The NHL needs two more teams like they need another hole in their brain. I looked at the player ratings in my Strat-O-Matic game rosters from last season, 1982 and even 1972 and it's amazing how diluted the NHL has become. Half the teams can't field a checking line anymore for the simple reason most third-line players can't play both ends of the rink like they could in a 21-team NHL.

Zebster said...

Brent, that was very well written and I agree in very large part. Great, great rant. This blog needs a few more like that. I just want to be able to watch the Bruins play again

Brent said...

The dilution of talent starts in Juniors and pee wee hockey. We get everything specialized and that stunts the growth of the overall player. That and the rules that have kept hockey from being that free-wheeling game that we grew up loving.

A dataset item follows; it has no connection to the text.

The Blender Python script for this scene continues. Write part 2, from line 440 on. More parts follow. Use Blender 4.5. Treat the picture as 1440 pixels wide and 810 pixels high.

And I would still expand the league by two teams. Expand into non-traditional markets. By that, I mean markets that are hockey crazy, but not places that you think right off the top of your head as cities that have pro sports teams. Saskatoon would be one of those.

Hamilton, Kitchener, London, St. Catharines-Niagara, Halifax, and Victoria all have populations of over 300,000 people in Canada. Same size as Tampa, Anaheim, Raleigh, St Louis, and Miami. The difference? The cities up in Canada would be willing to support the NHL unlike those teams that cannot get fans through the turnstyles.

London, Kitchener or Hamilton would be that second club in the Toronto area. They would have a natural rivalry with Detroit as well.

Victoria would have to be that Northwest Division with Vancouver, Seattle and Portland. 4 teams within 400 miles of each other.

St. Catharanes-Niagara is too close to Buffalo, although it has a larger population than Buffalo.

Halifax in Nova Scotia has almost 400,000 people. Think that should be considered for relocating franchises.

There are cities out there that could support an NHL franchise, most of them are in Canada. I would love to see more of those cities be thought of a possible landing spots for struggling teams.